Directive: Retype word for word the first line of the listing and each line after it up to the line with "2.415).build('badge', gray_pl, ac)", with the pictures taken out.

---

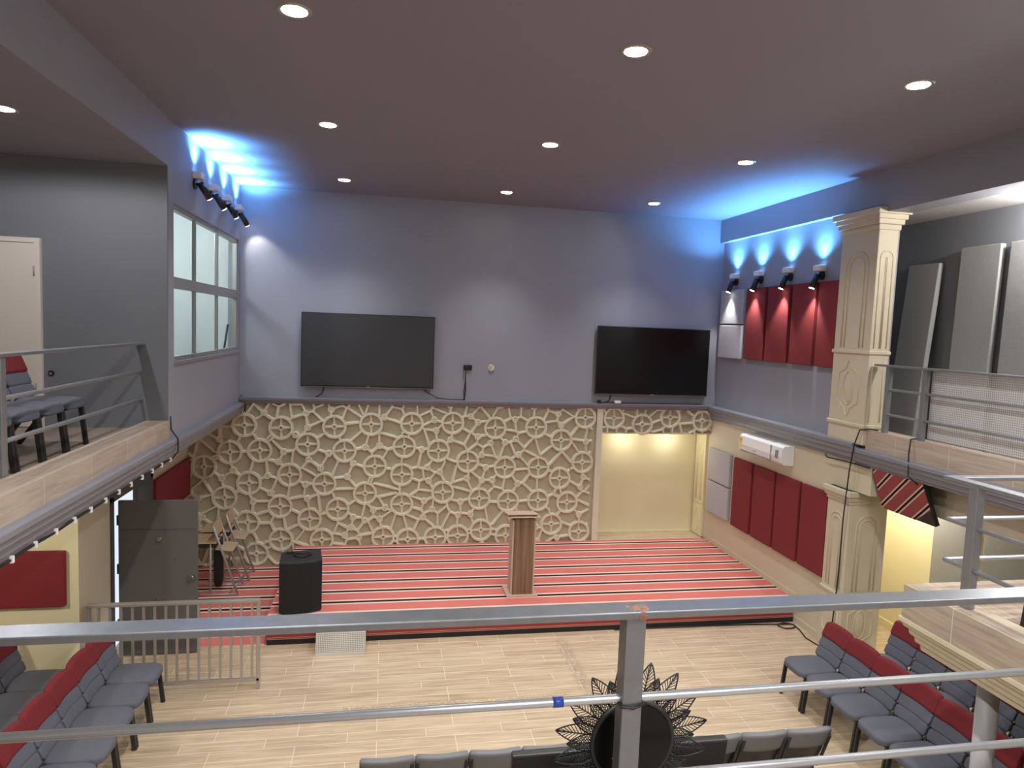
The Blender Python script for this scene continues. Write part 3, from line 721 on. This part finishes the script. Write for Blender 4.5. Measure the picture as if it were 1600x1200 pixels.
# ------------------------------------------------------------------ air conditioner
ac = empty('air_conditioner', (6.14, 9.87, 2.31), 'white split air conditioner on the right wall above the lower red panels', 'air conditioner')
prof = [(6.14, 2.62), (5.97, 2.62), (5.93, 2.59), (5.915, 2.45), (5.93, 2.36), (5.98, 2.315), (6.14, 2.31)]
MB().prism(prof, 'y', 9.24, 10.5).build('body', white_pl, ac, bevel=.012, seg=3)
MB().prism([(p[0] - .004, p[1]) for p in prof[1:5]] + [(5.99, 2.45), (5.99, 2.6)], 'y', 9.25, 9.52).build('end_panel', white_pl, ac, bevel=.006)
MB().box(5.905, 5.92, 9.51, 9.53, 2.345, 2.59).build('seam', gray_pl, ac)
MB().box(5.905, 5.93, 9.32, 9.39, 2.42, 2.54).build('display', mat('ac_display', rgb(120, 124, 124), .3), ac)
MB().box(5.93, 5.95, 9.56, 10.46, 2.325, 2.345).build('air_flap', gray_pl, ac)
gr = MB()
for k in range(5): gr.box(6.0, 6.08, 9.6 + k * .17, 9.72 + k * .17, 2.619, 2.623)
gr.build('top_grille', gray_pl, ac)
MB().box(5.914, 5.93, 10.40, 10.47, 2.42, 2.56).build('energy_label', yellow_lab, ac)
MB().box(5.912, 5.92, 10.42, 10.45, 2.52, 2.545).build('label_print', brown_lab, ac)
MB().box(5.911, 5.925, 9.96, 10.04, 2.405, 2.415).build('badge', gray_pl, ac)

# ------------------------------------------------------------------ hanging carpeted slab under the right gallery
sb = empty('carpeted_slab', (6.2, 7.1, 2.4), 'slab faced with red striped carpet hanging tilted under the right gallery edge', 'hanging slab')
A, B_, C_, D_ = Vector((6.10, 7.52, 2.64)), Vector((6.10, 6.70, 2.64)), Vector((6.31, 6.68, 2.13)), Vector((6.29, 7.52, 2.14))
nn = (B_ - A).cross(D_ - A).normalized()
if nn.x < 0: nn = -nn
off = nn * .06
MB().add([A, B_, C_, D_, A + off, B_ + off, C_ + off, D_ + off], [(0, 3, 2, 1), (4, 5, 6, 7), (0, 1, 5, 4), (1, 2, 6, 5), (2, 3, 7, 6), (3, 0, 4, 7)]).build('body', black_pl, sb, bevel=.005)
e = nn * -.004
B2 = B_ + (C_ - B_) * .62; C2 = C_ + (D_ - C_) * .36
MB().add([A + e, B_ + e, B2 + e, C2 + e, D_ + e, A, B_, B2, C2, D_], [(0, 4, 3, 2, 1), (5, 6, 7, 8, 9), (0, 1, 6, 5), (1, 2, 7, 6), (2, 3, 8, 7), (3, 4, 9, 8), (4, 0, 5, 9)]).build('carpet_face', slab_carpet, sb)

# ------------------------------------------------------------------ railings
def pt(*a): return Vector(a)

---

Written answer:
The Blender Python script for this scene continues. Write part 3, from line 721 on. This part finishes the script. Write for Blender 4.5. Measure the picture as if it were 1600x1200 pixels.
# ------------------------------------------------------------------ air conditioner
ac = empty('air_conditioner', (6.14, 9.87, 2.31), 'white split air conditioner on the right wall above the lower red panels', 'air conditioner')
prof = [(6.14, 2.62), (5.97, 2.62), (5.93, 2.59), (5.915, 2.45), (5.93, 2.36), (5.98, 2.315), (6.14, 2.31)]
MB().prism(prof, 'y', 9.24, 10.5).build('body', white_pl, ac, bevel=.012, seg=3)
MB().prism([(p[0] - .004, p[1]) for p in prof[1:5]] + [(5.99, 2.45), (5.99, 2.6)], 'y', 9.25, 9.52).build('end_panel', white_pl, ac, bevel=.006)
MB().box(5.905, 5.92, 9.51, 9.53, 2.345, 2.59).build('seam', gray_pl, ac)
MB().box(5.905, 5.93, 9.32, 9.39, 2.42, 2.54).build('display', mat('ac_display', rgb(120, 124, 124), .3), ac)
MB().box(5.93, 5.95, 9.56, 10.46, 2.325, 2.345).build('air_flap', gray_pl, ac)
gr = MB()
for k in range(5): gr.box(6.0, 6.08, 9.6 + k * .17, 9.72 + k * .17, 2.619, 2.623)
gr.build('top_grille', gray_pl, ac)
MB().box(5.914, 5.93, 10.40, 10.47, 2.42, 2.56).build('energy_label', yellow_lab, ac)
MB().box(5.912, 5.92, 10.42, 10.45, 2.52, 2.545).build('label_print', brown_lab, ac)
MB().box(5.911, 5.925, 9.96, 10.04, 2.405, 2.415).build('badge', gray_pl, ac)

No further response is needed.